Kurt Vonnegut provides 8 tips on how to write a great story. These tips from the novelist can easily translate to screenwriting. 1. Use the time of a total stranger in such a way that he or she will not feel the time was wasted. 2. Give the reader at least one character he or she can root for. 3. Every character should want something, even if it is only a glass of water. 4. Every sentence must do one of two things-reveal character or advance the action. 5. Start as close to the end as possible. 6. Be a Sadist. No matter how sweet and innocent your leading characters, make awful things happen to them-in order that the reader may see what they are made of. 7. Write to please just one person. If you open a window and make love to the world, so to speak, your story will get pneumonia. 8. Give your readers as much information as possible as soon as possible. To hell with suspense. Readers should have such complete understanding of what is going on, where and why, that they could finish the story themselves, should cockroaches eat the last few pages.
Tip number 7 is priceless! I am not as gracious as you are on tip number 8 and I am going to ponder this for awhile. It seems like an over bearing date with no amount of surprise or twist or why read it if you already know how it ends?
Another great list, Edwin...I also balked for a second on 8, but I think I get where ol' Kurt is coming from...It's probably the one tip that doesn't translate as well from novels to screenwriting. Many novels take a leisurely pace at setting up the story, or, even more importantly, setting up the back story - much more important in a novel than in a screenplay (back story, that is)...So, what I think he's trying to say as it relates to a novel is to PUSH out your first act. Give people a reason to read. If we were to translate this to the craft of screenwriting, I think it would be to make your first 10 pages killer... Christina, I think a 3rd act twist or surprise wouldn't fall into number 8. Suspense builds through a bunch of moments...A twist or a surprise is a single moment. That's my interpretation...Which with 5 bucks will get you a grande black coffee at Starbucks :)
ツ Thanks for sharing Edwin.
Hi RB, I re read number 8 and I agree that the first 10 pages apply here. Forget Starbucks, I always have a fresh pot of coffee. ;-) at mi casa.
If the cockroaches get to the last few pages before you do it can't be that entertaining...Or you seriously need to fumigate. My novel readers tended to say they were on page thirty before they realized how much they'd read. Grab 'em by the lapels and don't let go, especially at the end. Then give them the world and all the trimmings (a satisfying ending with loose ends tied up.) As for what should happen by which page, why not make every page attention grabbing?
I'll be right over...Could use a caffeine fix. :)
These rules are so good because they hit on the psychology of a viewers needs and mental harmony, Talk on stage 32 is sly a great director? Rocky gives you all the "mental" happy pills, Down guy wins...good over evil.. you like rocky, etc. But as a writer and producer I don't have to be rocked by a screenplayI have to love the overall idea, I can fill in the blanks if the idea of the story is special.
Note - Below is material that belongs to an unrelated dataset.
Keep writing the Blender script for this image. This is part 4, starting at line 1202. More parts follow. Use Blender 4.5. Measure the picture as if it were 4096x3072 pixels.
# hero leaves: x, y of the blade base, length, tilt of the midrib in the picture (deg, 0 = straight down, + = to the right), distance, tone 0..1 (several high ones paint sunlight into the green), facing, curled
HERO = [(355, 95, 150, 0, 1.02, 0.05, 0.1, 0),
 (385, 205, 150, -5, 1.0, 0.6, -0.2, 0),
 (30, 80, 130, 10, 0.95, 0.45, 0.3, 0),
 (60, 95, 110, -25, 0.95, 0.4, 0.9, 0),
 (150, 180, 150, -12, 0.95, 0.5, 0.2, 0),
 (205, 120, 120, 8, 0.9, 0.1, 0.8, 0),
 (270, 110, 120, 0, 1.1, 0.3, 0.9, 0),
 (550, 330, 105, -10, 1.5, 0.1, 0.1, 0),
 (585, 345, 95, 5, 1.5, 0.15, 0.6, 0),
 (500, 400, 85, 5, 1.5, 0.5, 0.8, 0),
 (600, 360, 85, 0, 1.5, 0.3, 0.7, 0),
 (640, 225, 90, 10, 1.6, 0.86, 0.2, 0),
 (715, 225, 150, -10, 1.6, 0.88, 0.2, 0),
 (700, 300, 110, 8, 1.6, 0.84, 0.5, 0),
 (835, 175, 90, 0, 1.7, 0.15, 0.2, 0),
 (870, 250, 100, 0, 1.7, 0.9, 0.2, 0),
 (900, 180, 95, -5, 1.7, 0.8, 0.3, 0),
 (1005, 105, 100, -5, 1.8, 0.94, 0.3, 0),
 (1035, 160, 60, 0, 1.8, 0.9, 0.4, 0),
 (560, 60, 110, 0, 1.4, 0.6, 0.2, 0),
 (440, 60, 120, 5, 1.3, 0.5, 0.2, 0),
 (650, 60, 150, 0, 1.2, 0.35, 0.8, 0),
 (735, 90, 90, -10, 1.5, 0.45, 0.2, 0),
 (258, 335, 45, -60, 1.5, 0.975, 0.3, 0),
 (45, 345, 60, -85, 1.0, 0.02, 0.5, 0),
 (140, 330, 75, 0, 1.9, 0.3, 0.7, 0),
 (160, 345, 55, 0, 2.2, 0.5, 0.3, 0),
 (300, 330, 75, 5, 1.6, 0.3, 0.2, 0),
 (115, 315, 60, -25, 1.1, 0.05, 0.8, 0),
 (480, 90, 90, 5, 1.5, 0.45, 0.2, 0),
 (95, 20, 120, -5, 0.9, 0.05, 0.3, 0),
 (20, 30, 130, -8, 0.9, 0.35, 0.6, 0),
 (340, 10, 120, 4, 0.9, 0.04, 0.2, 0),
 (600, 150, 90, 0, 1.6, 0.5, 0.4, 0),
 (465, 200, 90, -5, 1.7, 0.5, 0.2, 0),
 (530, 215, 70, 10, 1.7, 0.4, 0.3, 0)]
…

I'm glad people are taking something out of Vonnegut's suggestions! As for #8, I feel the wording--like when putting a message across through texts and emails--is a bit conflicting with what is at heart in the tip. I'd say he is suggesting to be as engaging as possible, not to push the reader/viewer into a dark corner, but to guide them through the dark room. For example, as Richard said, the first 10 pages of a script would guide one through the rest of the story if the essentials to the story are there within those pages. Complete understanding, I feel, doesn't mean a giveaway of the story, but a feeling about it.